RECORDS SHOWN:
================
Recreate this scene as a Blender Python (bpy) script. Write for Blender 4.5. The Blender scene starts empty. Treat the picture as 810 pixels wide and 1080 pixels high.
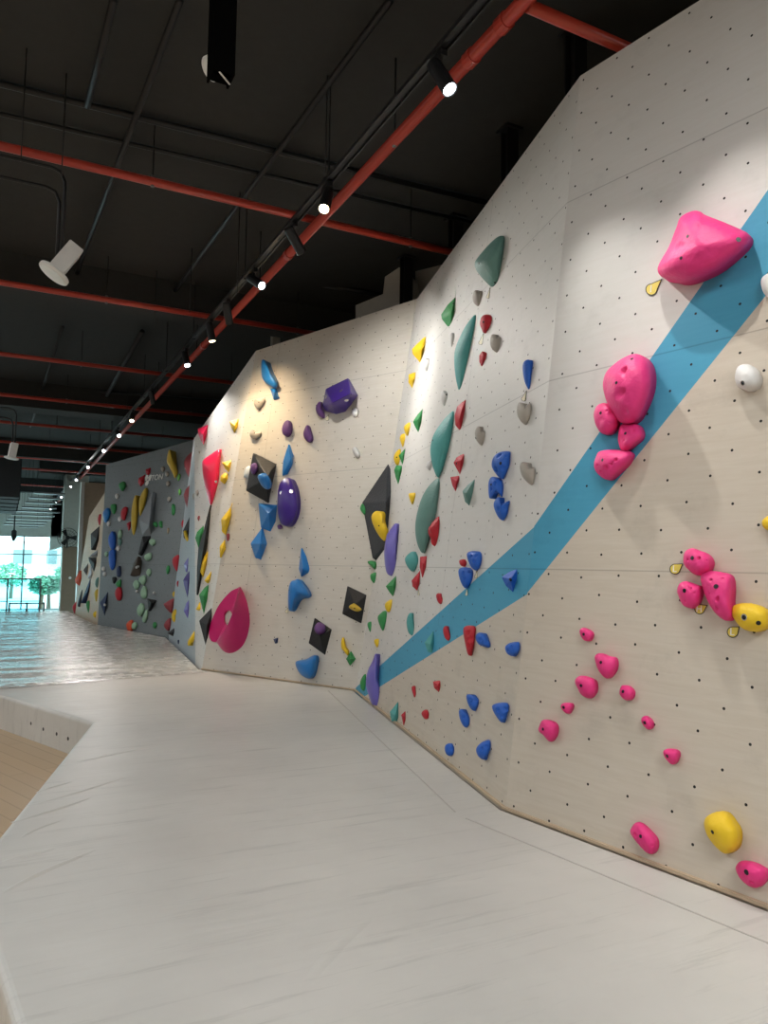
import bpy, bmesh, math, random
import numpy as np
from mathutils import Vector, Matrix
from mathutils.bvhtree import BVHTree
random.seed(7)
S = bpy.context.scene
COL = S.collection

# ------------------------------------------------------------------ camera
F = 790.0
H = 1.5
def nv(v):
    v = np.array(v, float); return v / np.linalg.norm(v)
_Y = nv((5 - 405, -(590 - 540), -F))
_X = np.array((1950 - 405, -(620 - 540), -F), float)
_X = nv(_X - _Y * _X.dot(_Y))
_Z = np.cross(_X, _Y)
ROT = np.array([_X, _Y, _Z])
EYE = Vector((0, 0, H))
def ray(px, py):
    return Vector(ROT @ nv((px - 405, -(py - 540), -F)))
def atz(px, py, z):
    d = ray(px, py); return EYE + d * ((z - H) / d.z)
def aty(px, py, y):
    d = ray(px, py); return EYE + d * (y / d.y)
def atx(px, py, x):
    d = ray(px, py); return EYE + d * (x / d.x)
def onplane(px, py, P, n):
    d = ray(px, py); return EYE + d * ((P - EYE).dot(n) / d.dot(n))
cam_d = bpy.data.cameras.new('camera')
cam = bpy.data.objects.new('camera', cam_d); COL.objects.link(cam)
cam_d.sensor_fit = 'VERTICAL'; cam_d.sensor_height = 36.0; cam_d.lens = 36.0 * F / 1080.0
cam_d.clip_start = 0.05; cam_d.clip_end = 300
M4 = Matrix([[float(ROT[i][j]) for j in range(3)] for i in range(3)]).to_4x4()
M4.translation = EYE
cam.matrix_world = M4
S.camera = cam

# ------------------------------------------------------------------ materials
def newmat(name):
    m = bpy.data.materials.new(name); m.use_nodes = True
    nt = m.node_tree; b = nt.nodes['Principled BSDF']
    return m, nt, b
def N(nt, t, **kw):
    n = nt.nodes.new(t)
    for k, v in kw.items():
        if k in n.inputs: n.inputs[k].default_value = v
        else: setattr(n, k, v)
    return n
def L(nt, a, b): nt.links.new(a, b)
def mathn(nt, op, a, b=None, c=None):
    n = nt.nodes.new('ShaderNodeMath'); n.operation = op
    for i, v in enumerate((a, b, c)):
        if v is None: continue
        if isinstance(v, (int, float)): n.inputs[i].default_value = v
        else: nt.links.new(v, n.inputs[i])
    return n.outputs[0]
def mixc(nt, f, a, b, blend='MIX'):
    n = nt.nodes.new('ShaderNodeMix'); n.data_type = 'RGBA'; n.blend_type = blend
    for i, v in ((0, f), (6, a), (7, b)):
        if isinstance(v, (int, float)): n.inputs[i].default_value = v
        elif isinstance(v, tuple): n.inputs[i].default_value = (*v[:3], 1)
        else: nt.links.new(v, n.inputs[i])
    return n.outputs[2]
def simple(name, col, rough=0.5, metal=0.0, var=0.08, bump=0.0, bscale=60, spec=0.5):
    m, nt, b = newmat(name)
    tc = N(nt, 'ShaderNodeTexCoord')
    nz = N(nt, 'ShaderNodeTexNoise', Scale=9.0, Detail=4.0); L(nt, tc.outputs['Object'], nz.inputs['Vector'])
    dark = tuple(c * (1 - var * 2) for c in col); light = tuple(min(1, c * (1 + var)) for c in col)
    L(nt, mixc(nt, nz.outputs['Fac'], dark, light), b.inputs['Base Color'])
    b.inputs['Roughness'].default_value = rough; b.inputs['Metallic'].default_value = metal
    b.inputs['Specular IOR Level'].default_value = spec
    if bump:
        n2 = N(nt, 'ShaderNodeTexNoise', Scale=float(bscale), Detail=3.0); L(nt, tc.outputs['Object'], n2.inputs['Vector'])
        bp = N(nt, 'ShaderNodeBump', Strength=bump, Distance=0.01); L(nt, n2.outputs['Fac'], bp.inputs['Height'])
        L(nt, bp.outputs['Normal'], b.inputs['Normal'])
    return m
def emit(name, col, strength):
    m, nt, b = newmat(name)
    b.inputs['Base Color'].default_value = (*col, 1)
    b.inputs['Emission Color'].default_value = (*col, 1); b.inputs['Emission Strength'].default_value = strength
    return m
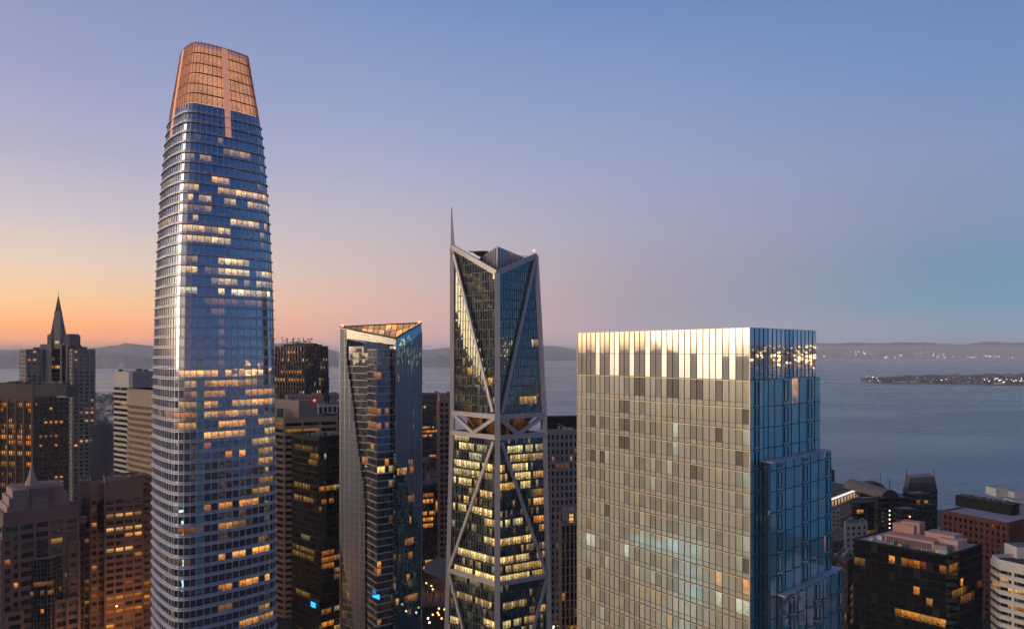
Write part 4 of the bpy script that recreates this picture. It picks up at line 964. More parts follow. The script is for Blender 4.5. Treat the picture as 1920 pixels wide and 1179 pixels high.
================
PROBLEM DESCRIPTION:
Reproduce all the records verbatim, excluding images.

THE RESULT:
Recreate this scene as a Blender Python (bpy) script. Write for Blender 4.5. The Blender scene starts empty. Treat the picture as 810 pixels wide and 1080 pixels high.
import bpy, bmesh, math, random
import numpy as np
from mathutils import Vector, Matrix
from mathutils.bvhtree import BVHTree
random.seed(7)
S = bpy.context.scene
COL = S.collection

# ------------------------------------------------------------------ camera
F = 790.0
H = 1.5
def nv(v):
    v = np.array(v, float); return v / np.linalg.norm(v)
_Y = nv((5 - 405, -(590 - 540), -F))
_X = np.array((1950 - 405, -(620 - 540), -F), float)
_X = nv(_X - _Y * _X.dot(_Y))
_Z = np.cross(_X, _Y)
ROT = np.array([_X, _Y, _Z])
EYE = Vector((0, 0, H))
def ray(px, py):
    return Vector(ROT @ nv((px - 405, -(py - 540), -F)))
def atz(px, py, z):
    d = ray(px, py); return EYE + d * ((z - H) / d.z)
def aty(px, py, y):
    d = ray(px, py); return EYE + d * (y / d.y)
def atx(px, py, x):
    d = ray(px, py); return EYE + d * (x / d.x)
def onplane(px, py, P, n):
    d = ray(px, py); return EYE + d * ((P - EYE).dot(n) / d.dot(n))
cam_d = bpy.data.cameras.new('camera')
cam = bpy.data.objects.new('camera', cam_d); COL.objects.link(cam)
cam_d.sensor_fit = 'VERTICAL'; cam_d.sensor_height = 36.0; cam_d.lens = 36.0 * F / 1080.0
cam_d.clip_start = 0.05; cam_d.clip_end = 300
M4 = Matrix([[float(ROT[i][j]) for j in range(3)] for i in range(3)]).to_4x4()
M4.translation = EYE
cam.matrix_world = M4
S.camera = cam

# ------------------------------------------------------------------ materials
def newmat(name):
    m = bpy.data.materials.new(name); m.use_nodes = True
    nt = m.node_tree; b = nt.nodes['Principled BSDF']
    return m, nt, b
def N(nt, t, **kw):
    n = nt.nodes.new(t)
    for k, v in kw.items():
        if k in n.inputs: n.inputs[k].default_value = v
        else: setattr(n, k, v)
    return n
def L(nt, a, b): nt.links.new(a, b)
def mathn(nt, op, a, b=None, c=None):
    n = nt.nodes.new('ShaderNodeMath'); n.operation = op
    for i, v in enumerate((a, b, c)):
        if v is None: continue
        if isinstance(v, (int, float)): n.inputs[i].default_value = v
        else: nt.links.new(v, n.inputs[i])
    return n.outputs[0]
def mixc(nt, f, a, b, blend='MIX'):
    n = nt.nodes.new('ShaderNodeMix'); n.data_type = 'RGBA'; n.blend_type = blend
    for i, v in ((0, f), (6, a), (7, b)):
        if isinstance(v, (int, float)): n.inputs[i].default_value = v
        elif isinstance(v, tuple): n.inputs[i].default_value = (*v[:3], 1)
        else: nt.links.new(v, n.inputs[i])
    return n.outputs[2]
def simple(name, col, rough=0.5, metal=0.0, var=0.08, bump=0.0, bscale=60, spec=0.5):
    m, nt, b = newmat(name)
    tc = N(nt, 'ShaderNodeTexCoord')
    nz = N(nt, 'ShaderNodeTexNoise', Scale=9.0, Detail=4.0); L(nt, tc.outputs['Object'], nz.inputs['Vector'])
    dark = tuple(c * (1 - var * 2) for c in col); light = tuple(min(1, c * (1 + var)) for c in col)
    L(nt, mixc(nt, nz.outputs['Fac'], dark, light), b.inputs['Base Color'])
    b.inputs['Roughness'].default_value = rough; b.inputs['Metallic'].default_value = metal
    b.inputs['Specular IOR Level'].default_value = spec
    if bump:
        n2 = N(nt, 'ShaderNodeTexNoise', Scale=float(bscale), Detail=3.0); L(nt, tc.outputs['Object'], n2.inputs['Vector'])
        bp = N(nt, 'ShaderNodeBump', Strength=bump, Distance=0.01); L(nt, n2.outputs['Fac'], bp.inputs['Height'])
        L(nt, bp.outputs['Normal'], b.inputs['Normal'])
    return m
def emit(name, col, strength):
    m, nt, b = newmat(name)
    b.inputs['Base Color'].default_value = (*col, 1)
    b.inputs['Emission Color'].default_value = (*col, 1); b.inputs['Emission Strength'].default_value = strength
    return m
Write part 4 of the bpy script that recreates this picture. It picks up at line 964. More parts follow. The script is for Blender 4.5. Treat the picture as 1920 pixels wide and 1179 pixels high.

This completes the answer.